▶ [The exercise]: Starting at the first line of the listing below, retype each line up to and including the one that contains "SC.camera = cam". Leave pictures out.
--- Begin ---
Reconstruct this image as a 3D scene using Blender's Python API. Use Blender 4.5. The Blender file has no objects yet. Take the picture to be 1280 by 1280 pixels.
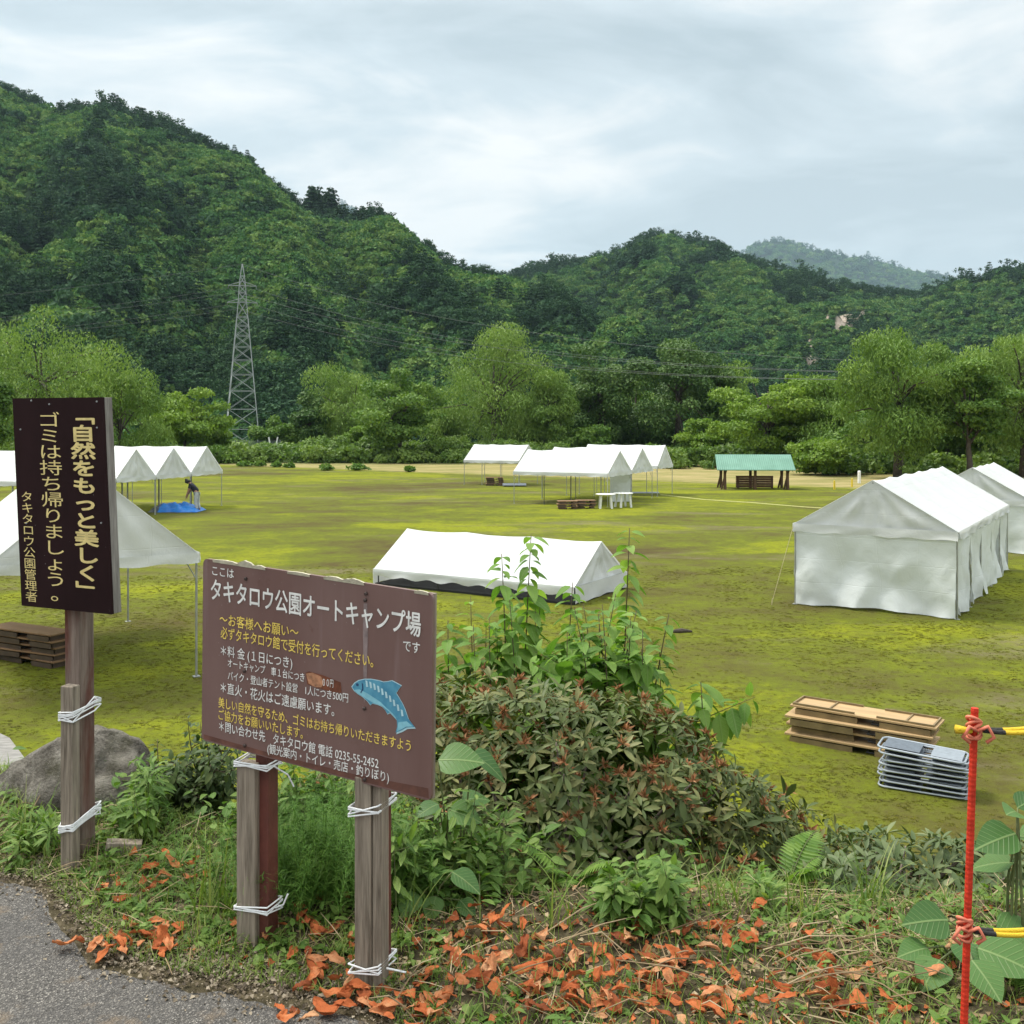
import bpy, math, random
import numpy as np
from mathutils import Vector, Matrix

SC = bpy.context.scene
COL = SC.collection
R = math.radians
F = 1256.0          # focal length in photo pixels (1280 px wide frame)
HZ = 530.0          # horizon row of the photo
CAMZ = 1.75
FIELD = -2.5        # height of the camp field below the road

# ------------------------------------------------------------------ camera
cam_d = bpy.data.cameras.new('camera')
cam = bpy.data.objects.new('camera', cam_d)
COL.objects.link(cam)
cam.location = (0, 0, CAMZ)
cam.rotation_euler = (R(90), 0, 0)
cam_d.sensor_width = 36.0
cam_d.lens = 36.0 * F / 1280.0
cam_d.shift_y = -(640.0 - HZ) / 1280.0
cam_d.clip_start = 0.05
cam_d.clip_end = 9000.0
SC.camera = cam

# ------------------------------------------------------------------ light
SUN_EL, SUN_AZ = 58.0, -62.0      # azimuth clockwise from +Y (away from the camera)
sd = bpy.data.lights.new('sun', 'SUN')
sd.energy = 2.6
sd.angle = R(14)
sd.color = (1.0, 0.94, 0.84)
sun = bpy.data.objects.new('sun', sd)
COL.objects.link(sun)
_sv = Vector((math.sin(R(SUN_AZ)) * math.cos(R(SUN_EL)), math.cos(R(SUN_AZ)) * math.cos(R(SUN_EL)), math.sin(R(SUN_EL))))
sun.rotation_euler = _sv.to_track_quat('Z', 'Y').to_euler()
sun.location = (0, 0, 50)

SC.view_settings.view_transform = 'Standard'
SC.view_settings.look = 'None'
SC.view_settings.gamma = 1.0
SC.view_settings.exposure = 0.62
SC.view_settings.use_curve_mapping = False

world = bpy.data.worlds.new('World')
SC.world = world
world.use_nodes = True
_nt = world.node_tree
_N, _L = _nt.nodes, _nt.links
_N.clear()
w_out = _N.new('ShaderNodeOutputWorld')
w_bg = _N.new('ShaderNodeBackground')
w_bg.inputs['Strength'].default_value = 0.1
w_sky = _N.new('ShaderNodeTexSky')
w_sky.sky_type = 'NISHITA'
w_sky.sun_disc = False
w_sky.sun_elevation = R(SUN_EL)
w_sky.sun_rotation = R(SUN_AZ)
w_sky.altitude = 300.0
w_sky.dust_density = 2.0
w_tc = _N.new('ShaderNodeTexCoord')
w_sep = _N.new('ShaderNodeSeparateXYZ')
_L.new(w_tc.outputs['Generated'], w_sep.inputs[0])
w_abs = _N.new('ShaderNodeMath'); w_abs.operation = 'MAXIMUM'; w_abs.inputs[1].default_value = 0.0
_L.new(w_sep.outputs['Z'], w_abs.inputs[0])
w_add = _N.new('ShaderNodeMath'); w_add.operation = 'ADD'; w_add.inputs[1].default_value = 0.16
_L.new(w_abs.outputs[0], w_add.inputs[0])
w_dx = _N.new('ShaderNodeMath'); w_dx.operation = 'DIVIDE'
w_dy = _N.new('ShaderNodeMath'); w_dy.operation = 'DIVIDE'
_L.new(w_sep.outputs['X'], w_dx.inputs[0]); _L.new(w_add.outputs[0], w_dx.inputs[1])
_L.new(w_sep.outputs['Y'], w_dy.inputs[0]); _L.new(w_add.outputs[0], w_dy.inputs[1])
w_cmb = _N.new('ShaderNodeCombineXYZ')
_L.new(w_dx.outputs[0], w_cmb.inputs[0]); _L.new(w_dy.outputs[0], w_cmb.inputs[1])
def _wnoise(scale, detail, rough, dist, off):
    m = _N.new('ShaderNodeMapping'); m.inputs['Location'].default_value = off
    m.inputs['Scale'].default_value = (1.0, 1.25, 1.0); m.inputs['Rotation'].default_value = (0, 0, R(24))
    _L.new(w_cmb.outputs[0], m.inputs[0])
    n = _N.new('ShaderNodeTexNoise'); n.inputs['Scale'].default_value = scale
    n.inputs['Detail'].default_value = detail; n.inputs['Roughness'].default_value = rough
    n.inputs['Distortion'].default_value = dist
    _L.new(m.outputs[0], n.inputs['Vector'])
    return n
n1 = _wnoise(0.95, 8.0, 0.52, 0.7, (3.1, 0.4, 0))
n2 = _wnoise(2.4, 6.0, 0.55, 0.8, (7.7, 2.2, 0))
w_mx = _N.new('ShaderNodeMath'); w_mx.operation = 'MULTIPLY_ADD'; w_mx.inputs[1].default_value = 0.30
_L.new(n2.outputs['Fac'], w_mx.inputs[0])
w_sc = _N.new('ShaderNodeMath'); w_sc.operation = 'MULTIPLY'; w_sc.inputs[1].default_value = 0.74
_L.new(n1.outputs['Fac'], w_sc.inputs[0]); _L.new(w_sc.outputs[0], w_mx.inputs[2])
w_ramp = _N.new('ShaderNodeValToRGB')
_e = w_ramp.color_ramp.elements
_e[0].position = 0.42; _e[0].color = (0.45, 0.525, 0.56, 1)
_e[1].position = 0.64; _e[1].color = (0.93, 0.915, 0.885, 1)
_m = _e.new(0.53); _m.color = (0.60, 0.675, 0.71, 1)
_L.new(w_mx.outputs[0], w_ramp.inputs[0])
# near the horizon the cloud deck is paler and warmer
w_hr = _N.new('ShaderNodeMapRange'); w_hr.inputs['From Min'].default_value = 0.02; w_hr.inputs['From Max'].default_value = 0.36
w_hr.inputs['To Min'].default_value = 0.5; w_hr.inputs['To Max'].default_value = 0.0
_L.new(w_sep.outputs['Z'], w_hr.inputs['Value'])
w_m0 = _N.new('ShaderNodeMix'); w_m0.data_type = 'RGBA'
_L.new(w_hr.outputs[0], w_m0.inputs[0]); _L.new(w_ramp.outputs[0], w_m0.inputs[6]); w_m0.inputs[7].default_value = (0.68, 0.72, 0.725, 1)
w_gain = _N.new('ShaderNodeVectorMath'); w_gain.operation = 'SCALE'; w_gain.inputs['Scale'].default_value = 10.6
w_zc = _N.new('ShaderNodeMapRange'); w_zc.inputs['From Min'].default_value = 0.36; w_zc.inputs['From Max'].default_value = 0.6
w_zc.inputs['To Max'].default_value = 0.85
_L.new(w_sep.outputs['Z'], w_zc.inputs['Value'])
w_m2 = _N.new('ShaderNodeMix'); w_m2.data_type = 'RGBA'
_L.new(w_zc.outputs[0], w_m2.inputs[0]); _L.new(w_m0.outputs[2], w_m2.inputs[6]); w_m2.inputs[7].default_value = (0.72, 0.735, 0.72, 1)
_L.new(w_m2.outputs[2], w_gain.inputs[0])
# an overcast sky is brightest overhead
w_zen = _N.new('ShaderNodeMapRange'); w_zen.interpolation_type = 'SMOOTHSTEP'
w_zen.inputs['From Min'].default_value = 0.36; w_zen.inputs['From Max'].default_value = 0.85
w_zen.inputs['To Min'].default_value = 7.9; w_zen.inputs['To Max'].default_value = 21.0
_L.new(w_sep.outputs['Z'], w_zen.inputs['Value']); _L.new(w_zen.outputs[0], w_gain.inputs['Scale'])
w_m1 = _N.new('ShaderNodeMix'); w_m1.data_type = 'RGBA'; w_m1.inputs[0].default_value = 0.95
_L.new(w_sky.outputs[0], w_m1.inputs[6]); _L.new(w_gain.outputs[0], w_m1.inputs[7])
_L.new(w_m1.outputs[2], w_bg.inputs['Color'])
_L.new(w_bg.outputs[0], w_out.inputs['Surface'])

# ------------------------------------------------------------------ maths
def P(px, py, d):
    """world point seen at photo pixel px, py at depth d"""
    return np.array([(px - 640.0) / F * d, d, CAMZ - (py - HZ) / F * d])
def G(px, py, z=FIELD):
    """world point on a level plane z seen at photo pixel px, py"""
    d = (CAMZ - z) * F / (py - HZ)
    return np.array([(px - 640.0) / F * d, d, z])
def norm(v):
    v = np.asarray(v, float)
    return v / np.maximum(np.linalg.norm(v, axis=-1, keepdims=True), 1e-9)
def _hash(ix, iy, seed):
    h = (ix.astype(np.int64) * 374761393 + iy.astype(np.int64) * 668265263 + seed * 974711) & 0x7fffffff
    h = (h ^ (h >> 13)) * 1274126177 & 0x7fffffff
    return ((h ^ (h >> 16)) & 0xffff) / 65535.0
def vnoise(x, y, seed=0):
    x = np.asarray(x, float); y = np.asarray(y, float)
    ix, iy = np.floor(x), np.floor(y)
    fx, fy = x - ix, y - iy
    fx = fx * fx * (3 - 2 * fx); fy = fy * fy * (3 - 2 * fy)
    a, b = _hash(ix, iy, seed), _hash(ix + 1, iy, seed)
    c, d = _hash(ix, iy + 1, seed), _hash(ix + 1, iy + 1, seed)
    return (a + (b - a) * fx) * (1 - fy) + (c + (d - c) * fx) * fy - 0.5
def fbm(x, y, seed=0, oct=4):
    s, a = 0.0, 1.0
    for k in range(oct):
        s = s + a * vnoise(x * 2 ** k, y * 2 ** k, seed + 17 * k); a *= 0.5
    return s
def sstep(t):
    t = np.clip(t, 0, 1)
    return t * t * (3 - 2 * t)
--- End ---
▶ [Response to the task]:
Reconstruct this image as a 3D scene using Blender's Python API. Use Blender 4.5. The Blender file has no objects yet. Take the picture to be 1280 by 1280 pixels.
import bpy, math, random
import numpy as np
from mathutils import Vector, Matrix

SC = bpy.context.scene
COL = SC.collection
R = math.radians
F = 1256.0          # focal length in photo pixels (1280 px wide frame)
HZ = 530.0          # horizon row of the photo
CAMZ = 1.75
FIELD = -2.5        # height of the camp field below the road

# ------------------------------------------------------------------ camera
cam_d = bpy.data.cameras.new('camera')
cam = bpy.data.objects.new('camera', cam_d)
COL.objects.link(cam)
cam.location = (0, 0, CAMZ)
cam.rotation_euler = (R(90), 0, 0)
cam_d.sensor_width = 36.0
cam_d.lens = 36.0 * F / 1280.0
cam_d.shift_y = -(640.0 - HZ) / 1280.0
cam_d.clip_start = 0.05
cam_d.clip_end = 9000.0
SC.camera = cam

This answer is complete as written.